このところ三人の友人を失った。
一人は病で失った、本当に男らしくいつも少年の様ないい奴だった。
一人は友人として認めることが出来ず失った。もう一人はこれ以上仕事上で付き合うとお互いに心身に支障をきたすと判断したからだ。
人生の四コーナーを回った時に共に戦った戦友を失うのは辛いがそれも又人生だろう。人の心の中がギザギザになり始めて長い。いよいよその傷口は深く広くなってしまっている。夢を持って入ったある大会社の若い社員が会社に行くのが毎朝辛いという。
「綸言汗のごとし」というが一度口から出た言葉は二度と自分の口の中には戻らない。言葉程恐いものはないとつくづく考える。今頃になって何だと思うが自分が放ったひと言、人が放ったひと言がその言葉を受けた者に積年の憎悪となって心の中に染み込まれるまで刺青の様に消す事が出来なく刺し込まれているのだ。
今からでも謝る事が許されるなら日本中を回ってでもお詫びしたいと思う。
若気の至りと言えばそれまでだが「天上天下唯我独尊」だなんてうそぶいて生きていた自分を恥じるばかりだ。それ故この残り人生の前に受けた言葉の許されざる者は許す事はできないのだ。

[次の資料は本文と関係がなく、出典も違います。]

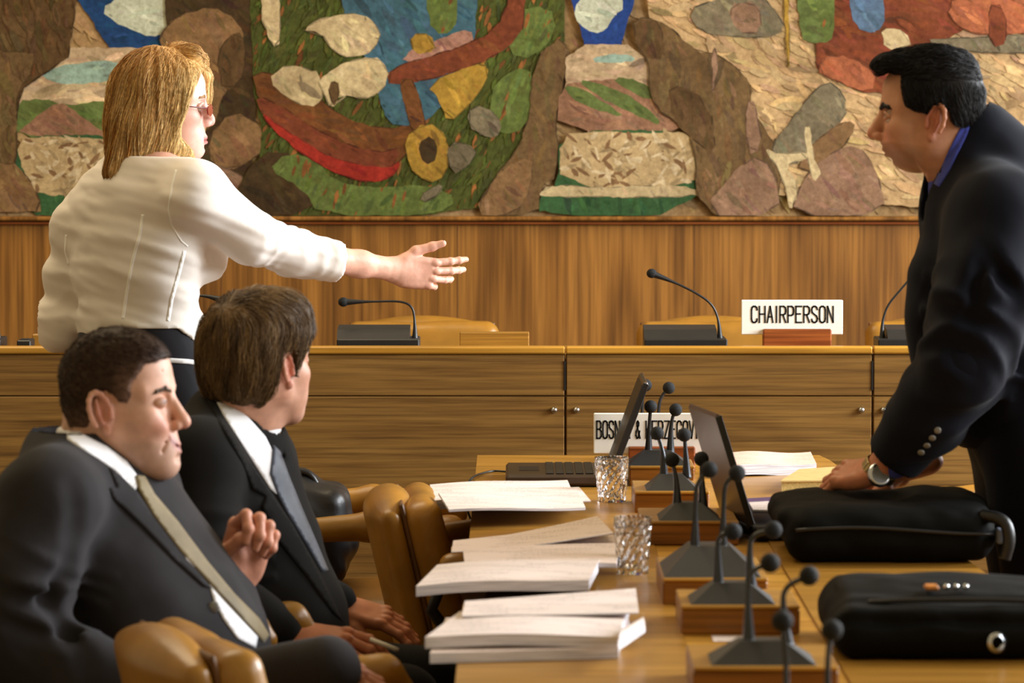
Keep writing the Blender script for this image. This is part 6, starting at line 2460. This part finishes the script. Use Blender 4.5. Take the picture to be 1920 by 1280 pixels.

今は別離した戦友の幸せを祈るしかない。又、私自身もその責務を背負って生きて行かねばならない。プロの仕事をするという事は正に「強者どもが夢の跡」となる。何百枚の企画の案もあらゆる案もただゴミ箱に入る紙くずと化すのだから。
売れない案はただの代物がプロの企画の世界なのだ。
何年もかけて描いた日展への出品作が「ハイ次!」のひと言でただの絵の具の壁となり、何年もかけ千枚も二千枚もかけて書いた力作の小説も編集者の「ボツ」のひと言で紙くずとなる。陶芸然り、塗然り、織物然り、努力の結果が作品の評価となり得ない。それ故私は世に潜む無名の作家たちを求めて歩く。
その中に本物の作家がいるのだ。高名な審査員に付け届けもしない、編集者や画商に接待もしない、身も心も売らない、新聞社や専門誌の批評家、評論家に接待もしない。自分の先生の作品づくりの手伝いをしない(代書き)それ故可愛くない奴だという事になる。
力があればある程潰す必要があるのだ。
フランス等では芸術とは「ゲイ術」とも言われる。ゲイは身を助けるのである。
駄文の本を書き、絵本をつくり、短編の自主映画をつくる。友人から誰々に幾ら払えばチョーチン記事を書いてくれますよとか、あの新聞社の文化部の誰を「ゲイ」に連れて行けば直ぐチョーチン記事を書きますよとか。ちょっと広告出せばいい書評を書きますよとか色々言って来る。
評論家を招いてパーティをすればどうですか、みんなやっていますからと言ってくる。小田原提灯じゃあるまいしそんな事できるかと思う。見る人が観て一人でもいいと行ってくれたらそれでいい。一人でもいい本だったですよと言ってくれたらそれでいいのだ。商業製作でなく自主製作なのだから。
「ボロは着てても心は錦」みたいな作品を作って行きたいと思う。近々新作、新本の試写会と発表会を行う予定である。
「敵を恨む事なかれ、自分もきっと敵に似ているから」誰だか忘れたがある哲人が言っていた様な気がする。